The mallets above are based on the designs of a specific professional line of synthetic-core marimba mallets; the very soft (no ring), medium soft (green ring), and medium (blue ring) mallets use the same cores already present in the original sticks, but the soft (orange ring) mallets are an intermediate core hardness unavailable in the storebought line. They're wrapped in four-ply Wool-Ease yarn (from Lion Brand Yarn and available at most craft stores). I like the four-ply yarn marginally less than the three-ply sportweight Wool-Ease, but Lion stopped manufacturing the three-ply stuff several years ago, while the four-ply stuff is easily available and sounds very good. (I have one or two skeins of the three-ply yarn secreted in various places, waiting for the right project to come along—once it's gone, it's gone.) The rounder mallet heads result from an intermediate yarn layer that is wound at a steeper angle. The unwrapped cores are pictured below; each successively harder mallet has a total thickness of latex that is 1/16" less than its neighbor to the left, and the weight of each mallet decreases a bit for each step harder you go.

• Extra Soft: 1" poly ball core, 3/16" latex layer, 1/8" latex layer (5/16" total)

• Soft: 1 1/8" poly ball core, 1/8" latex layer, 1/8" latex layer (1/4" total)

• Medium Soft: 1 1/8" poly ball core, 1/16" latex layer, 1/8" latex layer (3/16" total)

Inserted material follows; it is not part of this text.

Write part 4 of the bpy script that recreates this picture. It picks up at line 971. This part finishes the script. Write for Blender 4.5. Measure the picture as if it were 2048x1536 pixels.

• Medium: 1 1/8" poly ball core, 1/8" latex layer

The smaller 1" core on the softest mallet allows for a large amount of latex overlay that still results in a finished mallet that isn't comically large. One could conceivably make a medium hard mallet with a 1/16" latex layer—indeed, the storebought series goes on to do just that—but that little rubber over a hard plastic core results in a mallet that it very light and very bright—more so than is useful for me.

It used to be that you could buy poly-ball-and-dowel mallets from Steve Weiss Music for $5 a pair; those were the days. These mounted cores were made for me by Smith Mallets—if you send them an email, the folks at Smith is happy to put their poly cores on concert-length birch for a very reasonable price.